The panel’s inquiries follow an initial set of questions sent out Jan. 26. This week’s letters went out to an expanded group that included all 48 national governing bodies. Committee Chairman Greg Walden, R-Oregon, has said he will hold hearings, which are expected this spring.

The letter to the U.S. Olympic Committee says the panel is worried that a “pervasive and systemic problem exists in Olympic sports.”

In the letter to MSU Interim President John Engler, dated Wednesday, the committee says the panel is “concerned by apparent gaps in oversight” that enabled Nassar to abuse students and other young women.

“The safety and well-being of all athletes should be the highest priority of those responsible for their development, training and care,” committee leaders wrote.

“It is imperative, therefore, to understand the scope of this challenge, to ensure existing and future efforts to improve athlete safety are appropriate, coordinated and commensurate to the problem.”

The committee requests copies of all policies and procedures used by the university since 2005 to prevent and handle allegations of abuse by MSU employees, and data on the number of reports or complaints of abuse by an MSU employee, including how the matters were resolved and any forms of punishment issued.

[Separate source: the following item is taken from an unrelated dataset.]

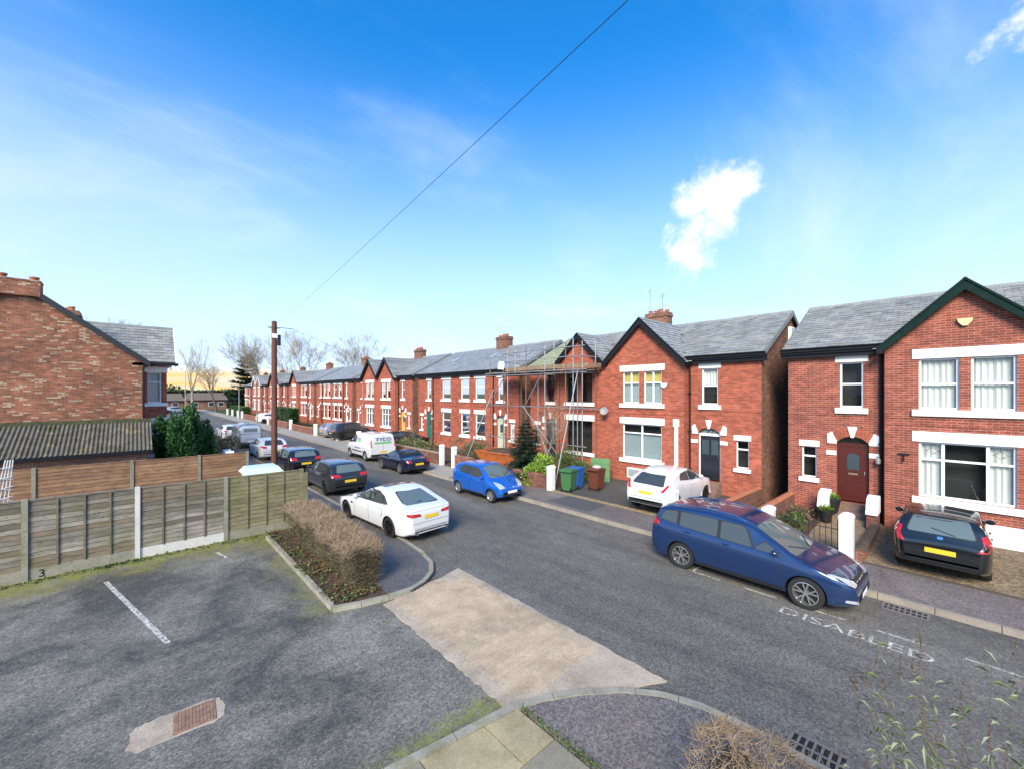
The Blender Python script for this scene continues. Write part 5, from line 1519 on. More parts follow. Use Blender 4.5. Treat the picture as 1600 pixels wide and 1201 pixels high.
hatch('hatchback', 'silver hatchback behind the dark tall car in the drive', (15.9, 43.6, .17), 90, paint('silver_paint', (.42, .44, .47), .6, .3), 2.05, 1.47, M_ALLOY, None, None, detail=False)
hatch('hatchback', 'dark car in the drive just behind the white van', (16.3, 31.0, .17), 90, BLK, 2.15, 1.45, M_DALLOY, None, None, detail=False)
hatch('hatchback', 'white car in a far drive between white gateposts', (15.6, 70.5, .17), 100, WHITEP, 2.1, 1.47, M_DALLOY, None, None, detail=False)
hatch('hatchback', 'second white car in the far drive by the hedge', (15.8, 73.2, .17), 95, WHITEP, 2.1, 1.47, M_DALLOY, None, None, detail=False)
hatch('hatchback', 'white car beyond the grey vintage van', (7.1, 50.0, .02), 0, WHITEP, 2.15, 1.5, M_ALLOY, None, None, detail=False)
hatch('hatchback', 'distant dark car at far end of the street', (4.0, 118, .0), 60, DGREY, 2.1, 1.47, M_ALLOY, None, None, detail=False)
hatch('hatchback', 'distant white car at far end of the street', (7.0, 124, .0), 70, WHITEP, 2.1, 1.47, M_ALLOY, None, None, detail=False)
# --- soft top roadster
ROAD = paint('midnight_blue_paint', (.012, .016, .04), .4, .25)
sp = dict(W=1.72, floor=.16, wr=.31, tw=.205, axles=(1.17, -1.16), tumble=.28, nose_r=.9, nose_w=.62, tail_r=.7, tail_w=.70, roof_r=.16, belt=[(1.9, .62), (1.0, .80), (0, .82), (-1.9, .80)],
          top=[(1.99, .36), (1.98, .52), (1.85, .64), (1.3, .80), (.75, .88), (.35, 1.10), (.05, 1.22), (-.4, 1.25), (-.8, 1.18), (-1.15, .95), (-1.35, .88), (-1.8, .84), (-1.95, .76), (-2.0, .60), (-2.0, .36)])
mx = Car('convertible_car', 'midnight blue two seat convertible with black soft top raised', 'car', (11.95, 22.75, .05), 0, sp, ROAD, CARGRP)
generic(mx, [[(.55, .86), (-.40, .88), (-.50, 1.05), (-.1, 1.16), (.18, 1.12)]], (.70, .10, .64, .5), [(-.42, .98), (.42, .98), (.36, 1.14), (-.36, 1.14)], None, None,
        seams=[[(.55, .82), (.5, .3)], [(-.55, .82), (-.6, .4)]], hnd=[(-.42, .74)], mir=(.5, .86), plates=(.56, .38), rglass=M_CGLASS2, tail=[[(.48, .66), (.74, .67), (.74, .78), (.5, .78)]], head=[[(.42, .56), (.7, .58), (.7, .66), (.45, .64)]], grille=[(-.3, .3), (.3, .3), (.3, .42), (-.3, .42)])
mx.patch('soft_top', rpoly([(.08, -.60), (.08, .60), (-.6, .62), (-1.12, .52), (-1.12, -.52), (-.6, -.62)], .06), 'top', plain('black_canvas', (.012, .012, .013), .85), .008)
# --- white van
sp = dict(W=1.84, floor=.2, wr=.32, tw=.2, axles=(1.33, -1.33), tumble=.17, nose_r=.8, nose_w=.7, tail_r=.08, tail_w=.97, roof_r=.14, waist=1.0, belt=[(2.1, .8), (1.2, 1.0), (-2.2, 1.05)],
          top=[(2.21, .42), (2.2, .7), (2.08, .88), (1.65, 1.06), (1.35, 1.15), (.85, 1.55), (.5, 1.76), (.1, 1.84), (-1.0, 1.86), (-2.0, 1.84), (-2.14, 1.80), (-2.20, 1.5), (-2.22, .9), (-2.225, .45)])
van = Car('panel_van', 'white panel van with blue lettering and green stripe on its rear doors', 'van', (12.4, 28.6, .06), 0, sp, WHITEP, None)
generic(van, [[(1.12, 1.12), (.28, 1.14), (.28, 1.62), (.62, 1.62)]], (1.3, .6, .72, .6), None, None, None, seams=[[(.22, 1.7), (.2, .35)], [(-1.05, 1.7), (-1.05, .4)]], hnd=[(.36, 1.0), (-.2, 1.0)], mir=(1.0, 1.15), plates=(.62, .45),
        tail=[[(.80, .95), (.88, .95), (.87, 1.55), (.80, 1.5)]], head=[[(.5, .72), (.8, .75), (.8, .95), (.55, .85)]], grille=[(-.4, .5), (.4, .5), (.45, .75), (-.45, .75)], steel=True, mirror_mat=M_TRIM, bumper=[(-.86, .32), (.86, .32), (.86, .48), (-.86, .48)])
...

The panel also wants to know MSU’s policies for performing background checks or other vetting of employees, and MSU’s procedures for disclosing allegations or complaints of abuse by an employee to external groups or organizations that individual is involved with in an official capacity.

The House Committee on Oversight and Government Reform is also looking into the Nassar scandal, as well as investigators in the Senate and the U.S. Department of Education.

An investigation by The Detroit News in January found that reports of sexual misconduct by Nassar had reached at least 14 MSU representatives in the two decades before his arrest, with at least eight women reporting his actions.

Those 14 representatives included former MSU President Lou Anna Simon, who was informed in 2014 that a Title IX complaint and a police report had been filed against an unnamed physician.

Simon has said she did not interfere with the inquiry, which found no violation of the university’s sexual harassment policy based on the evidence, according to MSU.